The other victory condition is to successfully cast a special spell that takes many turns to research and complete, something that requires so much time and resources, unless you’re playing mana-enhanced dark elves, that it’s just easier to build powerful armies and get rid of your enemies the old-fashioned way. I tried casting the Spell of Mastery once as a curiosity (in a game where I had basically already won and had the last enemy city surrounded so he couldn’t do anything); it involved so much clicking of the next turn button, I could have crushed dozens of enemies in the same timeframe. I suppose if several rival wizards are really entrenched on a plane you don’t have a good foothold on, it may be a real option, but I didn’t encounter that situation. There is a diplomacy component, but it seems broken; at least I never got offered anything except tenuous peace quickly broken by the AI and could not figure out how to offer treaties on my own.

Like the overland movements, what there is of combat is turn-based, as well, thankfully, though at times tediously (there is an “auto” button, but it’s buggy); I pretty much always make better tactical (and strategic, since individual units gain experience from combat, and I have a clearer picture of which units are expendable and which are not) decisions than if I let the computer take over. This also applies to the cities in your empire, where you can and, if you want to win, should decide yourself which buildings to construct and how to allocate your workforce; the aptly named “Grand Vizier” is not to be trusted to do so efficiently and can’t be fine-tuned. That leads to a lot of micromanaging, which can get quite annoying once your empire reaches a certain size.

Even more vexing is the complete lack of queues known from more modern strategy games: it is not possible to queue up several different construction orders so you don’t have to come back to a city every few turns, and it is not possible to automatically send a completed mobile unit (typically a combat unit) to a rallying point to wait for, say, a ferry. You have to do that individually, unit for unit. And while you can group single soldiers together into “armies”, it’s a cumbersome process, because you have to select and deselect them individually, there’s no dragging them all at once by mouse (unloading land units from a ship is similarly time-wasting).

It gets even worse with engineers, who can build vitally important roads, which make your other units move faster. Normal units usually find a way around rivers, lakes and bays just fine, but as soon as you want to construct a longer roadway, the engineers complain about water being in the way, forcing you to do it manually in increments, sometimes turn-by-turn. Also, once roads have actually been built, units do generally go where you tell them to go, but paths can be blocked, including by foreign units that are not (yet) my enemy and shouldn’t (but do) trigger combat when reached.

The graphics are, well, 1994-ish, with blocky pixels that can make some units hard to differentiate, especially in later stages of the game where the player can have characters of four or more different races and several different heroes under his control.

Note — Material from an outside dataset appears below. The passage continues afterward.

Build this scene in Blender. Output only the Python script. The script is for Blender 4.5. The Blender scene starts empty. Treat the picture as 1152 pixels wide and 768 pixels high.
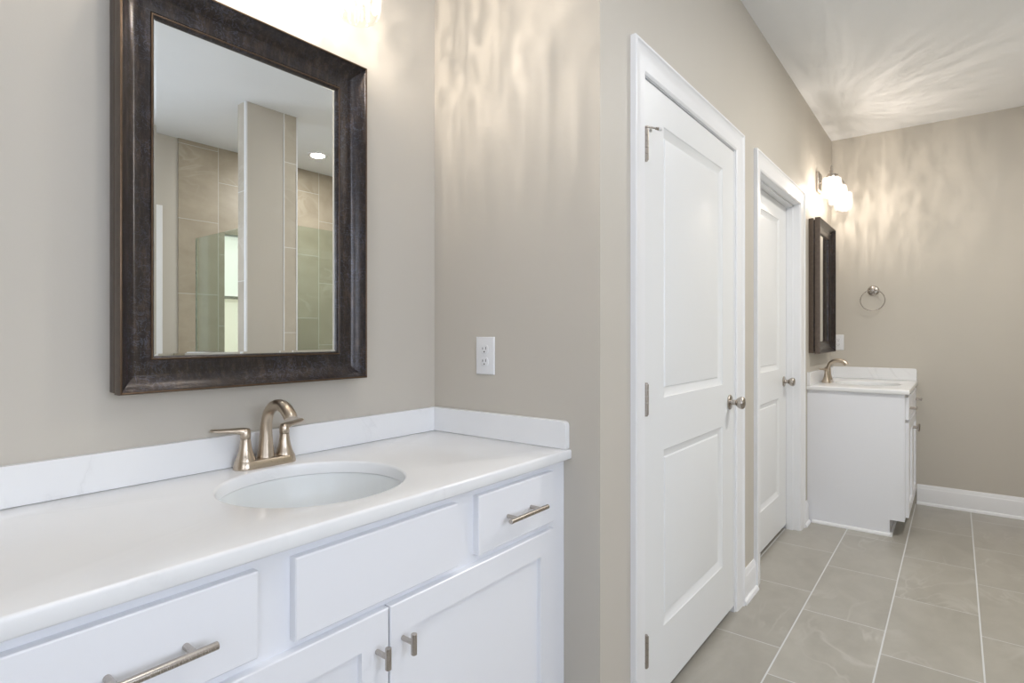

While the resolution can be increased, that only scales up the images, not the map itself, which is comparatively small. The interface doesn’t help: the arrow keys don’t do anything, and there is no automatic scrolling, which can lead to lots of confused clicking when you control a large territory. The background music (which strongly reminds me of a more recent soundtrack, but I can’t remember which one) is inoffensive, but repetitive.

And yet, despite all that, despite its overall clunkiness and many small annoyances, the game is surprisingly addictive. There is lots and lots of replayability thanks to lots and lots of options even before a game is started: how big the map should be (or rather, how many islands there should be, since the actual size of the world doesn’t change), how many enemies there are, which race you are going to play, which of many magic specialisation combinations you choose, not to mention several different difficulty settings.

Yes, you have to micromanage, but the flipside of that is that the game gives you, as a player, a far greater degree of control than usual even with other games of this type. I played the game for a few hours every day for a week, and I know I didn’t even scratch the surface. It doesn’t surprise me at all that, over 20 years after its initial release, the game still has an active community and fanbase.